Start Entries provided

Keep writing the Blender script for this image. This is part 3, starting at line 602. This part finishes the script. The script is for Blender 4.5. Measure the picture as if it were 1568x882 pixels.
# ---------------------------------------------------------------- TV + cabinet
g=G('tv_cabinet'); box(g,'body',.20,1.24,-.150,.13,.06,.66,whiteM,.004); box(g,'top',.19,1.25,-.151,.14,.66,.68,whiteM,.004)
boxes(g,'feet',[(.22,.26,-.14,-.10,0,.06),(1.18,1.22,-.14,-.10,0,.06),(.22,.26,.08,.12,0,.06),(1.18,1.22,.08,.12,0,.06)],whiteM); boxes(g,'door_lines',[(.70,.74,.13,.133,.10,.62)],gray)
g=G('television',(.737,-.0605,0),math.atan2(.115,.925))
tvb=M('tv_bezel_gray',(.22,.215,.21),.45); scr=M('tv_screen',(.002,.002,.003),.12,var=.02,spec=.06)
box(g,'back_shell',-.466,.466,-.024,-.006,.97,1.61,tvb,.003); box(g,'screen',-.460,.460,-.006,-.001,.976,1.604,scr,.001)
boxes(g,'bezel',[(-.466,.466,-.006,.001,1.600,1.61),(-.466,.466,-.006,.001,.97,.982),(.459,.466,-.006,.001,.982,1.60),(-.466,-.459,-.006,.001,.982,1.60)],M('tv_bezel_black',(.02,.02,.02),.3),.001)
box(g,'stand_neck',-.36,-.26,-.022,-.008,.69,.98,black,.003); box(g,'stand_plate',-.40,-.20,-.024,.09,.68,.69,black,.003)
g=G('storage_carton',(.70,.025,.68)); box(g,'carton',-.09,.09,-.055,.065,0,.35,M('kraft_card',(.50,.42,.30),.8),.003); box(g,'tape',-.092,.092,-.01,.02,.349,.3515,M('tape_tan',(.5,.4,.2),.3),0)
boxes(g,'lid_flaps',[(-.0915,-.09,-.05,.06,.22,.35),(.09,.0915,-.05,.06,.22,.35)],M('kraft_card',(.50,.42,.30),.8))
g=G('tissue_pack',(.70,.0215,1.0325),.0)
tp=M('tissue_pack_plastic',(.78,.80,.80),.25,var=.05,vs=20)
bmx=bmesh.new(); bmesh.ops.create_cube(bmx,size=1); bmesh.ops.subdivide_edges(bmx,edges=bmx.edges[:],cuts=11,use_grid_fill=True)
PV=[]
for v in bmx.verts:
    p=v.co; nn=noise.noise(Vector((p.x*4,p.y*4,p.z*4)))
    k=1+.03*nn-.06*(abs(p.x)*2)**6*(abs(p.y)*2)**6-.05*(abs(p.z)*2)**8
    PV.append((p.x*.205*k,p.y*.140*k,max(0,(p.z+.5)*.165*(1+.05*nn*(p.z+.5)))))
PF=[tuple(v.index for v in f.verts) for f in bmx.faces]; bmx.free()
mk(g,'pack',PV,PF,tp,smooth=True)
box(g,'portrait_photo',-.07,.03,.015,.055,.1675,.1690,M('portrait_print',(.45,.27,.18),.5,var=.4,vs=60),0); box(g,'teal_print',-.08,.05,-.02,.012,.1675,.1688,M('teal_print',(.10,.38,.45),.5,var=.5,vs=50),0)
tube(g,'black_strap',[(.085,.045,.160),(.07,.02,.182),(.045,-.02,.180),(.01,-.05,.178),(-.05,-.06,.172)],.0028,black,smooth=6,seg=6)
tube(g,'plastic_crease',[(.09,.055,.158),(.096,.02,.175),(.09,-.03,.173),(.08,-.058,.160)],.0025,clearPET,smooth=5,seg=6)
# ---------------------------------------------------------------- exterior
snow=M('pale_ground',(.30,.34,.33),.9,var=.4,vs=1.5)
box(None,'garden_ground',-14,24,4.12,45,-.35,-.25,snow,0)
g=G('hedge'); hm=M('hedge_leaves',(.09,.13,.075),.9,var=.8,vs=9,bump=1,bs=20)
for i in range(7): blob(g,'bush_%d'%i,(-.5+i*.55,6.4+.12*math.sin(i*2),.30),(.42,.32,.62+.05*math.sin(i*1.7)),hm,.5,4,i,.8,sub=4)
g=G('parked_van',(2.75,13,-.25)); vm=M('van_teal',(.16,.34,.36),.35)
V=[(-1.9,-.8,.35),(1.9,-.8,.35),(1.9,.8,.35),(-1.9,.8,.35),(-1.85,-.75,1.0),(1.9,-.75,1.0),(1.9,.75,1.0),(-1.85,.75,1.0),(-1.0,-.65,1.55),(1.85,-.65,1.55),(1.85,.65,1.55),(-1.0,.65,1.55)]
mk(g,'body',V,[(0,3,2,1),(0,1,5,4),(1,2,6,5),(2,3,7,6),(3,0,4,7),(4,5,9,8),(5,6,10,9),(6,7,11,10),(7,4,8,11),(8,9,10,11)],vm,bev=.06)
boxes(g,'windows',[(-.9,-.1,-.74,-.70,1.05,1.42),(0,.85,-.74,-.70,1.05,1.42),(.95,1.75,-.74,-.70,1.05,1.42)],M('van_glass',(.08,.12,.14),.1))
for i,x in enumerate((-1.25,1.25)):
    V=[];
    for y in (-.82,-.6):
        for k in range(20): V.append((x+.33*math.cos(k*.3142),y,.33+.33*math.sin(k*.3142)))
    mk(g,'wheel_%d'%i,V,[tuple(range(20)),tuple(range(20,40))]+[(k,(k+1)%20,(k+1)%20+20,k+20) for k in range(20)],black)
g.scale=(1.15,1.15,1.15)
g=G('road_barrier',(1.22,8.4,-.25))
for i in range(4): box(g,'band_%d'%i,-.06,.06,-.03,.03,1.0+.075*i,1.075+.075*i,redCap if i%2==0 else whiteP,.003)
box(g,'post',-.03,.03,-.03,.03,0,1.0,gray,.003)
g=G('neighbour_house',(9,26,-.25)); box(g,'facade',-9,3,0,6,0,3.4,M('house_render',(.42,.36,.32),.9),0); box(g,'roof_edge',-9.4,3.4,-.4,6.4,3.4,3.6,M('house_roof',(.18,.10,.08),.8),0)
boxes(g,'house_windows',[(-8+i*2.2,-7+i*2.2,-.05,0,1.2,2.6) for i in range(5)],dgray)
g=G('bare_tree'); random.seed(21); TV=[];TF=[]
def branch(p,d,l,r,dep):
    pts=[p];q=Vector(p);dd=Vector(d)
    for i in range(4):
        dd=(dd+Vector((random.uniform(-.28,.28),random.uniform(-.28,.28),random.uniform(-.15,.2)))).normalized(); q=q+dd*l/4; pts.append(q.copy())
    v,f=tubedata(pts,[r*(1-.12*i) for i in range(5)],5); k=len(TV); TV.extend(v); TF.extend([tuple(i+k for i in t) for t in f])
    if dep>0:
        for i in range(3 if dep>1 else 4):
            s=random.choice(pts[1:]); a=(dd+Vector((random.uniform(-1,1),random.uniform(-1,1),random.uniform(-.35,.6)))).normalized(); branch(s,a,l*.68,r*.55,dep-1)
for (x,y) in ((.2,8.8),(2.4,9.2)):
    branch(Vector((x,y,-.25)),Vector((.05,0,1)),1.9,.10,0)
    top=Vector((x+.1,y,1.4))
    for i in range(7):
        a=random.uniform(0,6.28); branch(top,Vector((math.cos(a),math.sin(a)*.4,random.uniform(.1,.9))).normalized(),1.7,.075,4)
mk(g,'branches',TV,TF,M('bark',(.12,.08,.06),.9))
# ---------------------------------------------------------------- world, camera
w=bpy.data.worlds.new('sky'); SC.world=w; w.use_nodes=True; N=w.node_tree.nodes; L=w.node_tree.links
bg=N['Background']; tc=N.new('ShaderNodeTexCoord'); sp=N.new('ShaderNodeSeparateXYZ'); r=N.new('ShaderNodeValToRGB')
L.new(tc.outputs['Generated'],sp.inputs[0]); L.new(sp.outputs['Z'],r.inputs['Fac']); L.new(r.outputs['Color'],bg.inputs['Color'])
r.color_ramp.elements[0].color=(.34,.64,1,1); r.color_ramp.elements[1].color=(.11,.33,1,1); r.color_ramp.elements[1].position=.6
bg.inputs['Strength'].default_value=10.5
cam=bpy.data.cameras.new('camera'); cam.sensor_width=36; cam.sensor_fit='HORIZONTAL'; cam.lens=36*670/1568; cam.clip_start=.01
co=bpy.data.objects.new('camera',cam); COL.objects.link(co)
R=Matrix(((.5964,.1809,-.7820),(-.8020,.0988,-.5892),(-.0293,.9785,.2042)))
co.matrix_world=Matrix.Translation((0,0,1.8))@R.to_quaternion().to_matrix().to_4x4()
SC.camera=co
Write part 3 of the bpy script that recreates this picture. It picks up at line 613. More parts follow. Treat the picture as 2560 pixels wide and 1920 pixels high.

End Entries provided

#### What you have to do:
In the records, locate each line holding the string "part" and copy it.

#### Exercise result:
Keep writing the Blender script for this image. This is part 3, starting at line 602. This part finishes the script. The script is for Blender 4.5. Measure the picture as if it were 1568x882 pixels.
Write part 3 of the bpy script that recreates this picture. It picks up at line 613. More parts follow. Treat the picture as 2560 pixels wide and 1920 pixels high.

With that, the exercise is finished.